## [WHAT IS REQUIRED]
Find each line containing the string "scene". Copy it.

━━━━━━━━━━━━━━━━

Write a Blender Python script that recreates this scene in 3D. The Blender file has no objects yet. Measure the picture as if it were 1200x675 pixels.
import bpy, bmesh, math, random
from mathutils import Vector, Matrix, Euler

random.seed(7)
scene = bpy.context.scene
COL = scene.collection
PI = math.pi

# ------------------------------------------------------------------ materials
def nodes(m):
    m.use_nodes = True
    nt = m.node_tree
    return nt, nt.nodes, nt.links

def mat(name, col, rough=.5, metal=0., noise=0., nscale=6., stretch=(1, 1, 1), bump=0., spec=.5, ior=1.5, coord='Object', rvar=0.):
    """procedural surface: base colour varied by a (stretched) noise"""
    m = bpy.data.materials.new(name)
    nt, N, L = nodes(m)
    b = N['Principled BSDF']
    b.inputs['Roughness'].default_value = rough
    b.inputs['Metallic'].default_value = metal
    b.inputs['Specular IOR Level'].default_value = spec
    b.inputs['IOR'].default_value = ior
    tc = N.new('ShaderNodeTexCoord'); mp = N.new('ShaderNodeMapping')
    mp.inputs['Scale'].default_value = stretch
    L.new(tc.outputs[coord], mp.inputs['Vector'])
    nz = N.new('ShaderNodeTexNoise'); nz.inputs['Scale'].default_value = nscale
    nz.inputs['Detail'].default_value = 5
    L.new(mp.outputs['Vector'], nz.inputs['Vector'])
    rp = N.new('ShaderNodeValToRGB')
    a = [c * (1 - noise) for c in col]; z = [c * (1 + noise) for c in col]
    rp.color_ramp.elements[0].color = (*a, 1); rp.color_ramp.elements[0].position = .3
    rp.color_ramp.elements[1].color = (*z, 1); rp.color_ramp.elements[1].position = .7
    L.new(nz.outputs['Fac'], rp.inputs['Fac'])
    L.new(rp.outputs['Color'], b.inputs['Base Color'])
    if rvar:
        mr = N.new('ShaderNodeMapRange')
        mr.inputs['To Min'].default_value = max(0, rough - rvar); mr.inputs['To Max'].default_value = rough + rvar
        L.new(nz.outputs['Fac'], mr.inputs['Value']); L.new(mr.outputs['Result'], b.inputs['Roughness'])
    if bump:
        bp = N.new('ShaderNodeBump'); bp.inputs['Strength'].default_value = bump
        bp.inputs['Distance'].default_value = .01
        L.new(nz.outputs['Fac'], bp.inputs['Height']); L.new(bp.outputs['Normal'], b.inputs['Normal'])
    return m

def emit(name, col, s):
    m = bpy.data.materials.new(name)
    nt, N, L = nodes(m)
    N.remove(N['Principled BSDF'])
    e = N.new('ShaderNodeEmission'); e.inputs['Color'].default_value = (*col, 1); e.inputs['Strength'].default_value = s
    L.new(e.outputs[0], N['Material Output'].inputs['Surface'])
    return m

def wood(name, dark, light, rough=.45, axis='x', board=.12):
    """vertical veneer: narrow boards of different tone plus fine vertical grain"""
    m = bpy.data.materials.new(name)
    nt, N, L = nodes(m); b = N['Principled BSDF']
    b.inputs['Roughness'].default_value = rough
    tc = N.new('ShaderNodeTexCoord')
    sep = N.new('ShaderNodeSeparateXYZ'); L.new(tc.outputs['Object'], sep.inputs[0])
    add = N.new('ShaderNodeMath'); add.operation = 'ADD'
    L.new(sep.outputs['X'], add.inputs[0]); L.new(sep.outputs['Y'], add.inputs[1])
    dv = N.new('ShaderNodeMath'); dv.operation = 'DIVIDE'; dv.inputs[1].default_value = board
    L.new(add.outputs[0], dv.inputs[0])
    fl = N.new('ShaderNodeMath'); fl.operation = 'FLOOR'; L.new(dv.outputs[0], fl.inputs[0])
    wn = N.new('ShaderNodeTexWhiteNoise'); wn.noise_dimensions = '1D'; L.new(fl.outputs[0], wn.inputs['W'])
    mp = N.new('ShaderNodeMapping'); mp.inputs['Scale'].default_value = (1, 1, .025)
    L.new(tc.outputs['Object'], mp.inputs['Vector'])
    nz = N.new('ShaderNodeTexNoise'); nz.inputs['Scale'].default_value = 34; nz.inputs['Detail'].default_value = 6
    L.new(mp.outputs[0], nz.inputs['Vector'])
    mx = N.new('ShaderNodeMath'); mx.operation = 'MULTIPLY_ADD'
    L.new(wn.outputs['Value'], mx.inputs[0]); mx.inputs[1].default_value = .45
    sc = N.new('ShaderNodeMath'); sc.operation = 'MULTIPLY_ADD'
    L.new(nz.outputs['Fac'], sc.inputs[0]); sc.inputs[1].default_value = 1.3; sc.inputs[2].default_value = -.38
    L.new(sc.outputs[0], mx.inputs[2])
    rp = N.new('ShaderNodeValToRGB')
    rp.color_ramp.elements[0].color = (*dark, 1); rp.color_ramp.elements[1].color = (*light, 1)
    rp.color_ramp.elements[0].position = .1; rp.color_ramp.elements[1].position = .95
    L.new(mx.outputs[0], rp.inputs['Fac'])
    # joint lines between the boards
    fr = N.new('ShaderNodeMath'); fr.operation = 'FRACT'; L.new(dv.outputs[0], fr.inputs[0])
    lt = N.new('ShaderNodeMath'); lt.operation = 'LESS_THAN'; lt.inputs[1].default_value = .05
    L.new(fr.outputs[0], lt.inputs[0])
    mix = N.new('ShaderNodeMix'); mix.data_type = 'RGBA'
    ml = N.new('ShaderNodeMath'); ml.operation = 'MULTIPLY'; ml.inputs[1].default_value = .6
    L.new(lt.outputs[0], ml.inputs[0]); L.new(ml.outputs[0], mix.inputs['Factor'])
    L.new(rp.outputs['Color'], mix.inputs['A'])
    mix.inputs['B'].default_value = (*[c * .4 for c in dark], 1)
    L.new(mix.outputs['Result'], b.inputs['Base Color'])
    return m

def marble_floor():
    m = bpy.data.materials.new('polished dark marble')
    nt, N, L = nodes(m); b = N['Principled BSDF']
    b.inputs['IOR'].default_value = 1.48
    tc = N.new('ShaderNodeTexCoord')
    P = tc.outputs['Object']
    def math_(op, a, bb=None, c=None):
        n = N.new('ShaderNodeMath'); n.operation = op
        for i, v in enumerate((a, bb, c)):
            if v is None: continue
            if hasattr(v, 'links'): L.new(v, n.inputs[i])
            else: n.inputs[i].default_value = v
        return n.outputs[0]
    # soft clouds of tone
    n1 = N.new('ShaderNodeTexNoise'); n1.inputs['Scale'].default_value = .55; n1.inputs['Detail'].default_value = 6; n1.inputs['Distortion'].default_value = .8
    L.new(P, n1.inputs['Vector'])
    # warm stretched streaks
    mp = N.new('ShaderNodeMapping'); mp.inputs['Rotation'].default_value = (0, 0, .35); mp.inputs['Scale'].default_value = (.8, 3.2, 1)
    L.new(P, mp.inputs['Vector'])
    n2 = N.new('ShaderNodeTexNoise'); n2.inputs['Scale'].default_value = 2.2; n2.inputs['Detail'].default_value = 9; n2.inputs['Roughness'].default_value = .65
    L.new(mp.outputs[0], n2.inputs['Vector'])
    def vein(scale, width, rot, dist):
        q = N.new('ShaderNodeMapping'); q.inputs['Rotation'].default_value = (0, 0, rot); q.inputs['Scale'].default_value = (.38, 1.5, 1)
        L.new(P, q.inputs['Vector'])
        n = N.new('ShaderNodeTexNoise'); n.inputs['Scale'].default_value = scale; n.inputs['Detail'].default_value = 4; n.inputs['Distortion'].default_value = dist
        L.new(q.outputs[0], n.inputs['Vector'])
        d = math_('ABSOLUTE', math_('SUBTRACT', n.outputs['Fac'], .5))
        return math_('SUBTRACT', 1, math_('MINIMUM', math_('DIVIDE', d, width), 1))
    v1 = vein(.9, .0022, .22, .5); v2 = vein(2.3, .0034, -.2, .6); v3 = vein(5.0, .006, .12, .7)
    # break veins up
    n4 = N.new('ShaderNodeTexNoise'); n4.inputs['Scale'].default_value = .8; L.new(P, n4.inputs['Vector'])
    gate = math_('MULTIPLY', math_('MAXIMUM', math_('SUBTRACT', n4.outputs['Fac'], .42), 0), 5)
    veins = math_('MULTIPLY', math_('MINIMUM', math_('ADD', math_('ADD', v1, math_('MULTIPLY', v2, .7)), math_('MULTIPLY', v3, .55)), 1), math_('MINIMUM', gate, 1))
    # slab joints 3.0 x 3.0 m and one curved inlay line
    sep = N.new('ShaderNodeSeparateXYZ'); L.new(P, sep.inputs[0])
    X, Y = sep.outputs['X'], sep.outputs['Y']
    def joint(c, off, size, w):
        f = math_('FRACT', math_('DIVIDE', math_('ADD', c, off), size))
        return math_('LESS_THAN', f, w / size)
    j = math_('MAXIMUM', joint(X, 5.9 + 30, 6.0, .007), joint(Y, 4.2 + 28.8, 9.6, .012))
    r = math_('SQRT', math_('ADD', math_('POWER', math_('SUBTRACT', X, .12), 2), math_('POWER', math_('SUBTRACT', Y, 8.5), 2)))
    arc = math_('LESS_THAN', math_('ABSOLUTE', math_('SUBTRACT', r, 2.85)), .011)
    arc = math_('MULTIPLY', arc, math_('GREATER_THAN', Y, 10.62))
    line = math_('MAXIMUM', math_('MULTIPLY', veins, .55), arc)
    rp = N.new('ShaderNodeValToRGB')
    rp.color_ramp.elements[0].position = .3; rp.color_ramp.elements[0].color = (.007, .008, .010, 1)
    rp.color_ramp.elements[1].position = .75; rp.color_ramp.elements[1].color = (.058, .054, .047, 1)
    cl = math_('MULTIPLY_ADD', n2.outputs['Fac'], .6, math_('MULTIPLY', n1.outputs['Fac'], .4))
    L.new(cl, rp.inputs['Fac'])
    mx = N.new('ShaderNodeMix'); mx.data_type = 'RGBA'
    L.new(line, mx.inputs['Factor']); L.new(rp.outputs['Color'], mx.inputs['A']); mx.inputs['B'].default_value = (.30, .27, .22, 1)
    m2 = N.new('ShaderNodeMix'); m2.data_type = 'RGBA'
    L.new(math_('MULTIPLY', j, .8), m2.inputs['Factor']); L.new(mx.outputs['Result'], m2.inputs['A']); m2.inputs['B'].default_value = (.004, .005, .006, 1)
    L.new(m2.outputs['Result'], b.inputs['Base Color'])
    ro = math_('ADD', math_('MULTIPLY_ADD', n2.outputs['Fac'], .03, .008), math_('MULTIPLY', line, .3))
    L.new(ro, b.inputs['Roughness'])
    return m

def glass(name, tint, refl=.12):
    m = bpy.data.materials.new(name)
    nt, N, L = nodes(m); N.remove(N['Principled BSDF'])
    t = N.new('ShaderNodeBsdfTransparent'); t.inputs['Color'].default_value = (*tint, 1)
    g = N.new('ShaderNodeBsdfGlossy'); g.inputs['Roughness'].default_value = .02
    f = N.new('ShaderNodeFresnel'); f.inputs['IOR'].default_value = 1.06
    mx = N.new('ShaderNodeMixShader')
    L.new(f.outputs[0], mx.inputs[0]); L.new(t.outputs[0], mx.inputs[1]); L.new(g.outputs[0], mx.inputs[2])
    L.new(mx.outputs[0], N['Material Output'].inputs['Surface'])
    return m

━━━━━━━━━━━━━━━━

## [RESULT]
Write a Blender Python script that recreates this scene in 3D. The Blender file has no objects yet. Measure the picture as if it were 1200x675 pixels.
scene = bpy.context.scene
COL = scene.collection